■ TASK: Repeat, exactly and in full, the lines of the listing below, but without any pictures.

■ RECORDED INFORMATION:
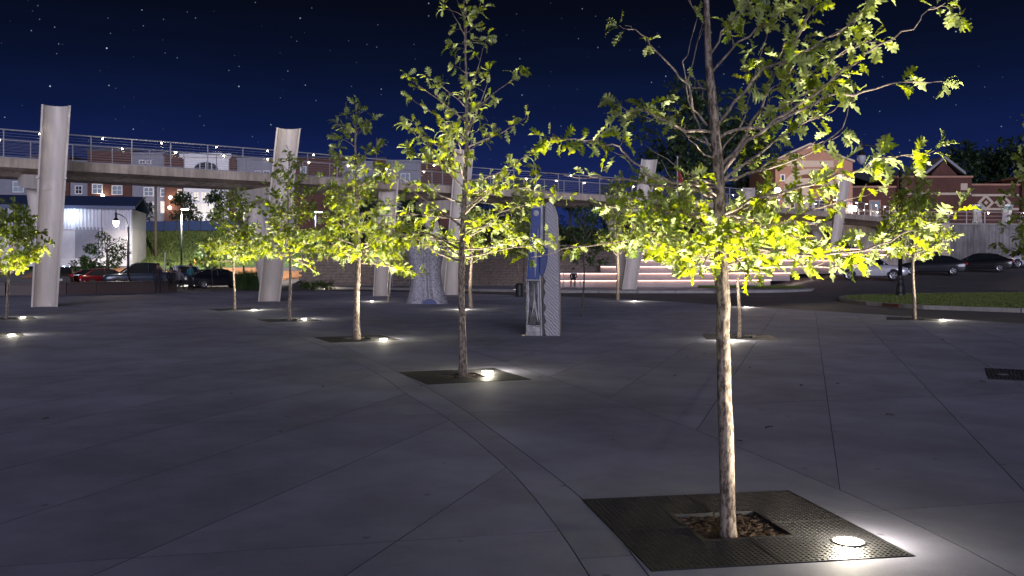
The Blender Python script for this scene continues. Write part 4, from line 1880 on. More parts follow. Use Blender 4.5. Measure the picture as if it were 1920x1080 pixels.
# blue bowl leaning on the seam
mb = MB()
bowl = [(-.085, 1.96), (-.085, 1.40)] + [(-.085 + .185 * math.sin(math.pi / 2 * k / 8), 1.96 - .66 * math.cos(math.pi / 2 * k / 8)) for k in range(1, 9)]
mb.extrude_y(bowl, -.24, -.165)
mb.build('blue_bowl', M['deepblue'], ss_, bevel=.01)
# left half: core slab, blue front above, dark front with silver folds below
mb = MB()
mb.extrude_y([(-.40, 0), (-.03, 0), (-.06, 1.3), (-.02, 2.2), (-.02, 2.92), (-.27, 2.90), (-.33, 1.9), (-.40, 1.2)], -.14, .18)
mb.build('core_slab', M['scsilver'], ss_, bevel=.01)
mb = MB()
mb.extrude_y([(-.39, 1.26), (-.10, 1.26), (-.075, 2.2), (-.065, 2.84), (-.26, 2.84), (-.31, 2.0)], -.185, -.142)
mb.build('blue_front', M['scblue'], ss_, bevel=.012)
mb = MB()
mb.extrude_y([(-.20, 1.30), (-.18, 1.30), (-.115, 2.35), (-.125, 2.4), (-.165, 2.0), (-.208, 2.30), (-.215, 2.27)], -.205, -.187)
mb.build('silver_fold', M['scsilver'], ss_, bevel=.006)
mb = MB()
mb.extrude_y([(-.385, 1.29), (-.37, 1.29), (-.312, 2.1), (-.27, 2.6), (-.28, 2.6), (-.328, 2.0)], -.2, -.187)
mb.build('silver_fold', M['scsilver'], ss_, bevel=.005)
mb = MB()
cc = [(-.165 + .06 * math.cos(2 * math.pi * k / 14), 2.73 + .07 * math.sin(2 * math.pi * k / 14)) for k in range(14)]
mb.extrude_y(cc, -.205, -.187)
mb.build('silver_disc', M['scsilver'], ss_, bevel=.005)
mb = MB()
mb.box((-.245, -.165, 1.245), (.31, .06, .025))
mb.build('ledge', M['scsilver'], ss_)
mb = MB()
mb.extrude_y([(-.385, .24), (-.07, .24), (-.09, 1.225), (-.375, 1.225)], -.17, -.142)
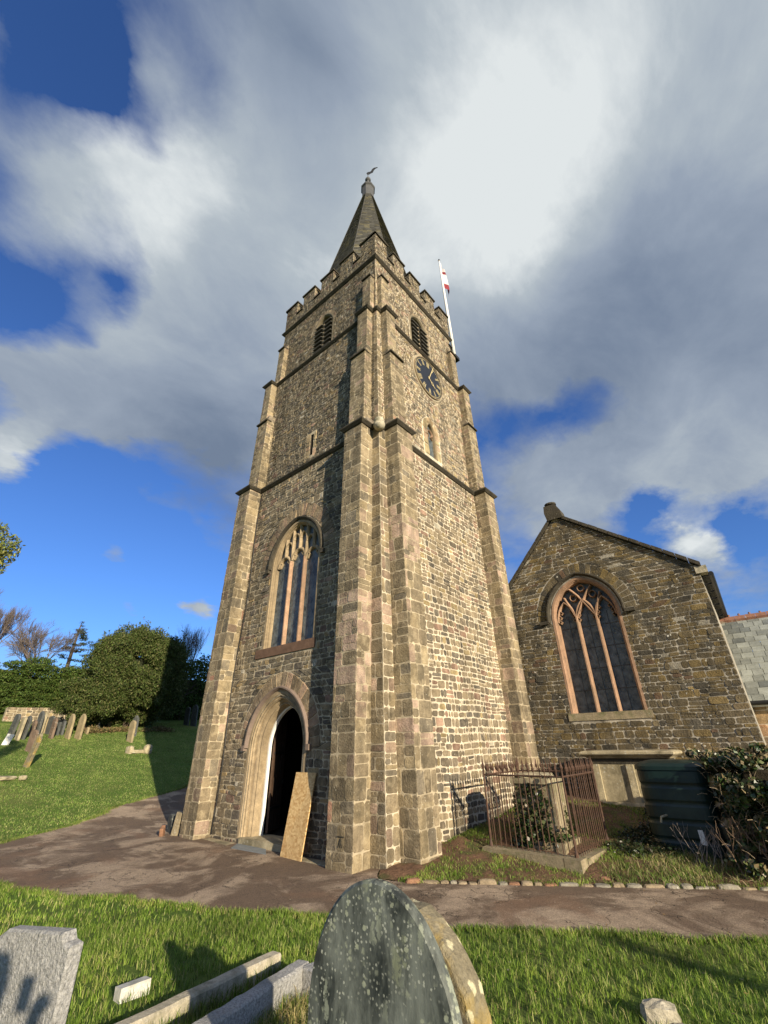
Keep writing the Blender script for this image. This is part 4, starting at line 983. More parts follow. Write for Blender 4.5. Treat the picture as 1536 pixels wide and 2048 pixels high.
fs = [(j*(nu+1)+i, j*(nu+1)+i+1, (j+1)*(nu+1)+i+1, (j+1)*(nu+1)+i) for j in range(nv) for i in range(nu)]
fl.add(vs, fs)
for k in range(len(fs)):
    i, j = k % nu, k//nu
    fl.m[k] = 1 if (4 <= j <= 6 and i > 2) or j > 18 else 0
tag(fl.build('flag', [surf('flag_white', (.62, .6, .6), .8, .05), surf('flag_red', (.22, .03, .04), .8, .08)], None, True), 'red and white flag hanging limp near the top of the pole', 'flag')

# ------------------------------------------------------------------ ground, path, bed
def struct(o): o['kind'] = 'structure'; return o
def axis(a, b, f0, f1, fine, coarse):
    L_ = list(np.arange(f0, f1, fine)); x = f0
    st = fine
    while x > a: st *= coarse; x -= st; L_.insert(0, max(x, a))
    x = L_[-1]; st = fine
    while x < b: st *= coarse; x += st; L_.append(min(x, b))
    return np.array(L_)
gxs = axis(-900, 900, -27, 11, .3, 1.25); gys = axis(-900, 900, -11, 12, .3, 1.25)
GX, GYY = np.meshgrid(gxs, gys); GZ = H(GX, GYY); nx = len(gxs); ny = len(gys)
V = np.stack([GX.ravel(), GYY.ravel(), GZ.ravel()], 1); idx = np.arange(nx*ny).reshape(ny, nx)
F = np.stack([idx[:-1, :-1].ravel(), idx[:-1, 1:].ravel(), idx[1:, 1:].ravel(), idx[1:, :-1].ravel()], 1)
struct(npmesh('ground', V, F4=F, mat=M_['ground']))
NEX = [-30, -9, -4.6, -2.65, .69, 2.35, 3.86, 5.07, 9, 16]; NEY = [-14, -5.9, -4.28, -3.62, -2.14, -1.40, -.56, .22, 3.1, 8]
KX = [-6.5, -6.4, -.3, .12, .67, 4.72, 9, 16]; KY = [.3, .2, .2, -.40, -.28, 2.22, 5.0, 9.5]
EX = [-30, -17, -14, -12.4, -11.86, -11.14, -9.66, -8.59, -8.3]; EY = [26, 11, 5.6, 2.85, 1.82, .21, -1.61, -3.43, -3.6]
def wob(x): return .07*math.sin(2.3*x)+.05*math.sin(5.1*x+1)+.03*math.sin(11*x)
def ne(x): return float(np.interp(x, NEX, NEY))+wob(x)
def ke(x): return float(np.interp(x, KX, KY))
def ee(x): return float(np.interp(x, EX, EY))+wob(x*1.3)
def se(x): return float(np.interp(x, [-40, -8.59], [-16, -3.43]))+wob(x)
def is_path(x, y):
    if x > -6.5: return ne(x) < y < ke(x)
    if x > -8.59: return ne(x) < y < 14
    return (ee(x) < y < 14) or (ne(x) < y < se(x))
def sheet(name, xs, lo, hi, dz, mat, n=26):
    V = []; 
    for x in xs:
        a, b = lo(x), max(hi(x), lo(x)+.02)
        for k in range(n+1): V.append((x, a+(b-a)*k/n, 0))
    V = np.array(V); V[:, 2] = H(V[:, 0], V[:, 1])+dz; idx = np.arange(len(V)).reshape(len(xs), n+1)
    F = np.stack([idx[:-1, :-1].ravel(), idx[1:, :-1].ravel(), idx[1:, 1:].ravel(), idx[:-1, 1:].ravel()], 1)
    return V, F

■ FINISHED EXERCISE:
The Blender Python script for this scene continues. Write part 4, from line 1880 on. More parts follow. Use Blender 4.5. Measure the picture as if it were 1920x1080 pixels.
# blue bowl leaning on the seam
mb = MB()
bowl = [(-.085, 1.96), (-.085, 1.40)] + [(-.085 + .185 * math.sin(math.pi / 2 * k / 8), 1.96 - .66 * math.cos(math.pi / 2 * k / 8)) for k in range(1, 9)]
mb.extrude_y(bowl, -.24, -.165)
mb.build('blue_bowl', M['deepblue'], ss_, bevel=.01)
# left half: core slab, blue front above, dark front with silver folds below
mb = MB()
mb.extrude_y([(-.40, 0), (-.03, 0), (-.06, 1.3), (-.02, 2.2), (-.02, 2.92), (-.27, 2.90), (-.33, 1.9), (-.40, 1.2)], -.14, .18)
mb.build('core_slab', M['scsilver'], ss_, bevel=.01)
mb = MB()
mb.extrude_y([(-.39, 1.26), (-.10, 1.26), (-.075, 2.2), (-.065, 2.84), (-.26, 2.84), (-.31, 2.0)], -.185, -.142)
mb.build('blue_front', M['scblue'], ss_, bevel=.012)
mb = MB()
mb.extrude_y([(-.20, 1.30), (-.18, 1.30), (-.115, 2.35), (-.125, 2.4), (-.165, 2.0), (-.208, 2.30), (-.215, 2.27)], -.205, -.187)
mb.build('silver_fold', M['scsilver'], ss_, bevel=.006)
mb = MB()
mb.extrude_y([(-.385, 1.29), (-.37, 1.29), (-.312, 2.1), (-.27, 2.6), (-.28, 2.6), (-.328, 2.0)], -.2, -.187)
mb.build('silver_fold', M['scsilver'], ss_, bevel=.005)
mb = MB()
cc = [(-.165 + .06 * math.cos(2 * math.pi * k / 14), 2.73 + .07 * math.sin(2 * math.pi * k / 14)) for k in range(14)]
mb.extrude_y(cc, -.205, -.187)
mb.build('silver_disc', M['scsilver'], ss_, bevel=.005)
mb = MB()
mb.box((-.245, -.165, 1.245), (.31, .06, .025))
mb.build('ledge', M['scsilver'], ss_)
mb = MB()
mb.extrude_y([(-.385, .24), (-.07, .24), (-.09, 1.225), (-.375, 1.225)], -.17, -.142)
Keep writing the Blender script for this image. This is part 4, starting at line 983. More parts follow. Write for Blender 4.5. Treat the picture as 1536 pixels wide and 2048 pixels high.
fs = [(j*(nu+1)+i, j*(nu+1)+i+1, (j+1)*(nu+1)+i+1, (j+1)*(nu+1)+i) for j in range(nv) for i in range(nu)]
fl.add(vs, fs)
for k in range(len(fs)):
    i, j = k % nu, k//nu
    fl.m[k] = 1 if (4 <= j <= 6 and i > 2) or j > 18 else 0
tag(fl.build('flag', [surf('flag_white', (.62, .6, .6), .8, .05), surf('flag_red', (.22, .03, .04), .8, .08)], None, True), 'red and white flag hanging limp near the top of the pole', 'flag')

# ------------------------------------------------------------------ ground, path, bed
def struct(o): o['kind'] = 'structure'; return o
def axis(a, b, f0, f1, fine, coarse):
    L_ = list(np.arange(f0, f1, fine)); x = f0
    st = fine
    while x > a: st *= coarse; x -= st; L_.insert(0, max(x, a))
    x = L_[-1]; st = fine
    while x < b: st *= coarse; x += st; L_.append(min(x, b))
    return np.array(L_)
gxs = axis(-900, 900, -27, 11, .3, 1.25); gys = axis(-900, 900, -11, 12, .3, 1.25)
GX, GYY = np.meshgrid(gxs, gys); GZ = H(GX, GYY); nx = len(gxs); ny = len(gys)
V = np.stack([GX.ravel(), GYY.ravel(), GZ.ravel()], 1); idx = np.arange(nx*ny).reshape(ny, nx)
F = np.stack([idx[:-1, :-1].ravel(), idx[:-1, 1:].ravel(), idx[1:, 1:].ravel(), idx[1:, :-1].ravel()], 1)
struct(npmesh('ground', V, F4=F, mat=M_['ground']))
NEX = [-30, -9, -4.6, -2.65, .69, 2.35, 3.86, 5.07, 9, 16]; NEY = [-14, -5.9, -4.28, -3.62, -2.14, -1.40, -.56, .22, 3.1, 8]
KX = [-6.5, -6.4, -.3, .12, .67, 4.72, 9, 16]; KY = [.3, .2, .2, -.40, -.28, 2.22, 5.0, 9.5]
EX = [-30, -17, -14, -12.4, -11.86, -11.14, -9.66, -8.59, -8.3]; EY = [26, 11, 5.6, 2.85, 1.82, .21, -1.61, -3.43, -3.6]
def wob(x): return .07*math.sin(2.3*x)+.05*math.sin(5.1*x+1)+.03*math.sin(11*x)
def ne(x): return float(np.interp(x, NEX, NEY))+wob(x)
def ke(x): return float(np.interp(x, KX, KY))
def ee(x): return float(np.interp(x, EX, EY))+wob(x*1.3)
def se(x): return float(np.interp(x, [-40, -8.59], [-16, -3.43]))+wob(x)
def is_path(x, y):
    if x > -6.5: return ne(x) < y < ke(x)
    if x > -8.59: return ne(x) < y < 14
    return (ee(x) < y < 14) or (ne(x) < y < se(x))
def sheet(name, xs, lo, hi, dz, mat, n=26):
    V = []; 
    for x in xs:
        a, b = lo(x), max(hi(x), lo(x)+.02)
        for k in range(n+1): V.append((x, a+(b-a)*k/n, 0))
    V = np.array(V); V[:, 2] = H(V[:, 0], V[:, 1])+dz; idx = np.arange(len(V)).reshape(len(xs), n+1)
    F = np.stack([idx[:-1, :-1].ravel(), idx[1:, :-1].ravel(), idx[1:, 1:].ravel(), idx[:-1, 1:].ravel()], 1)
    return V, F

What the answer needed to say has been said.